Theatres in Early Vancouver

In 1927, there were theatres everywhere that showed a variety of entertainment, plays and Vaudeville - although Vaudeville was beginning to take its last breath in the late 20s. 

The Dominion theatre showed silent films, and the posters show an interest in British films. It was built in 1911, located in the 900 block of Granville Street. It was extensively renovated with only the frame of the building remaining, which now houses the Caprice Nightclub (recently closed). The ceiling inside was a marvelous glass and mirrored ceiling, as shown in the photo above. 

The Capitol Theatre was located at 820 Granville, and it opened in 1921. In 1977 the building was rebuilt as a multi-plex cinema, but that has been completely replaced by the patchwork of mall, business, and residential buildings in that location. 

The second Orpheum Theatre opened in November of 1927, after the estimated date of these found posters. Therefore, the poster above advertising the "Trelawny of the Wells" would have been for the first Orpheum. It was located at 761 Granville, and in 1969 it was demolished to begin creating the Pacific Centre. 

The Rio Theatre in the 30's

I was reflecting on the loss of these theatres, that the buildings weren't preserved, and today there is a chance to save a theatre from demolition with the Rio Theatre. The fundraising battle is currently being waged, and I hope they get enough support so it can continue to be a community hub, an independent theatre. If you're interested in learning more and helping out, check out I hope it can be saved, and in the future someone like myself would have a different experience of researching. 

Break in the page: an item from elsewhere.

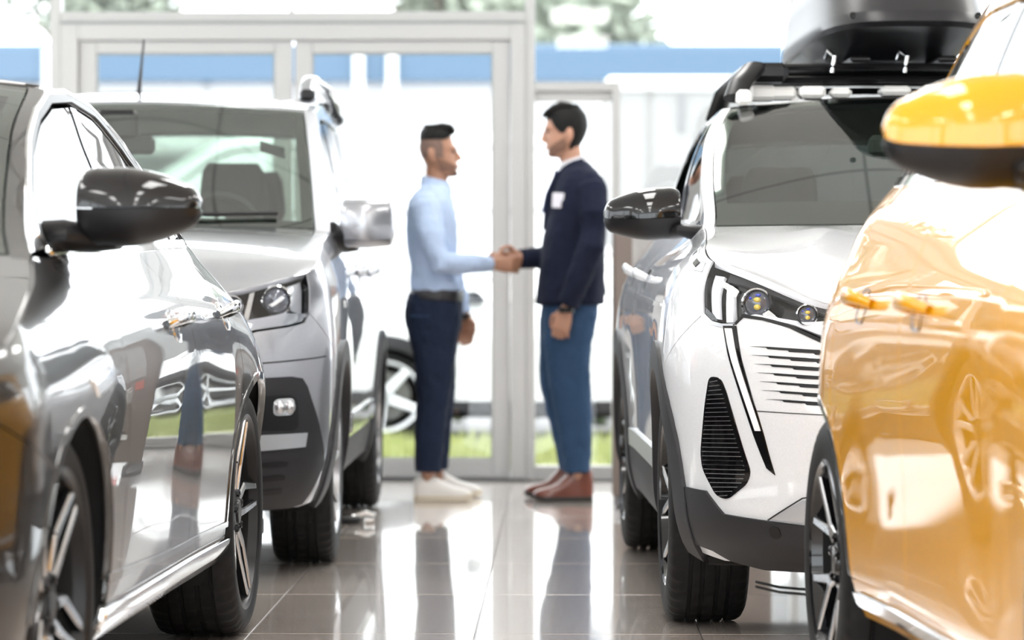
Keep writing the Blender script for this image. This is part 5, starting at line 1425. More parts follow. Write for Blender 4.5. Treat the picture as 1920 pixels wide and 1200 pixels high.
def hand(mb, wrist, fwd, palm_n, thumb, size=.185, curl=(.5, .6, .5), spread=.0, thumb_curl=.5, lens=(.93, 1.0, .95, .78)):
    """palm, four fingers of unequal length and a thumb from the side of the palm. fwd: wrist to knuckles; palm_n: out of the palm; thumb: thumb side"""
    W, f, n, t = Vector(wrist), Vector(fwd).normalized(), Vector(palm_n).normalized(), Vector(thumb).normalized()
    L = size; pl = .50 * L
    def pt(a, b, c): return W + f * a + t * b + n * c
    mb.tube([pt(-.03, 0, 0), pt(0, 0, 0), pt(.25 * pl, .002, 0), pt(.65 * pl, 0, 0), pt(pl, -.002, 0), pt(pl + .010, -.002, 0)], [(.021, .027), (.021, .027), (.017, .034), (.0155, .040), (.0135, .040), (.009, .034)], 16, True, up=tuple(t))
    for k, ln in enumerate(lens):
        b0 = .031 - k * .0205; base = pt(pl - .012, b0, .002); d = (f + t * spread * (1.5 - k)).normalized(); p = base; pts = [pt(pl * .72, b0 * .92, 0), base]; a = 0
        for j, sl in enumerate((.225, .145, .115)):
            a += curl[j]; q = d * math.cos(a) + n * math.sin(a)
            m = p + q * (sl * L * ln * .5); p = p + q * (sl * L * ln); pts += [m, p]
        r0 = (.0092, .0096, .0092, .0080)[k]
        mb.tube(pts, [r0, r0 * 1.05, r0, r0 * 1.04, r0 * .92, r0 * .95, r0 * .85, r0 * .62], 10)
        mb.ball(p, r0 * .72, 10, 6)
    b = pt(.18 * pl, .030, .006); q = (f * .72 + t * .62 + n * .30).normalized(); m1 = b + q * .040
    q2 = (f * (.95) + t * (.35 - thumb_curl * .5) + n * (.25 + thumb_curl * .5)).normalized(); m2 = m1 + q2 * .034; q3 = (f + t * (.05 - thumb_curl * .6) + n * (.2 + thumb_curl * .5)).normalized(); m3 = m2 + q3 * .026
    mb.tube([pt(.05, .010, .004), b, m1, m2, m3], [.014, .0155, .0115, .0105, .0075], 10); mb.ball(m3, .008, 10, 6)

def head_rows(rows, bx, by, d):
    """(y, x_front, x_back, half width) on the figure grid -> metres; d = +1 facing +x, -1 facing -x"""
    return [((xb - bx) * UNIT, (xf - bx) * UNIT, 0.0, (by - y) * UNIT, hw, 2.15) for y, xf, xb, hw in rows]

def head_patch(rows, bx, by, y0, y1, f0, f1, grow, name, mat, parent, top=False, n=26):
    """a cap of hair or beard on the head outline: between heights y0..y1 and angles f0..f1 (0 = face, 180 = nape; both sides)"""
    R = sorted(rows); ys = np.array([r[0] for r in R], float)
    def at(y): return [float(np.interp(y, ys, [r[i] for r in R])) for i in (1, 2, 3)]
    V = []; m = MB(); k = 0
    for y in np.linspace(y0(0) if callable(y0) else y0, y1, 14) if not callable(y0) else [0]: pass
    P = []
    for i in range(15):
        row = []
        for j in range(n):
            an = f0 + (f1 - f0) * j / (n - 1)
            lo = y0(abs(an)) if callable(y0) else y0; hi = y1(abs(an)) if callable(y1) else y1
            y = lo + (hi - lo) * i / 14; xf, xb, hw = at(y); xc, rx = (xf + xb) / 2, (xf - xb) / 2; a = math.radians(an); c, s = math.cos(a), math.sin(a); p = 2.15
            g = grow(an, i / 14) if callable(grow) else grow
            rx2 = rx + math.copysign(g, rx) / UNIT; hw2 = hw + g
            row.append(((xc + rx2 * math.copysign(abs(c) ** (2 / p), c) - bx) * UNIT, hw2 * math.copysign(abs(s) ** (2 / p), s), (by - y) * UNIT + (g * .7 if top and i == 14 else 0)))
        P.append(row)
    m.grid(np.array(P))
    if top:
        c = np.array(P[-1]).mean(0); c[2] += .006; b = len(m.v); m.v.append(tuple(c)); o = 14 * n
        m.f += [(o + j, o + (j + 1) % n, b) for j in range(n)]
    return m.obj(name, mat, parent, True, None)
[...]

I also wonder why most of these theatres weren't saved or preserved in the 60's, 70's, 80's, and so on. Why didn't people put up a bigger fight, or why wasn't the historical value recognized? Is it because there were so many theatres and venues for all kinds of entertainment, that if one was lost, it didn't seem like a big deal? The Rio is a unique place in Vancouver today. People are fighting for it.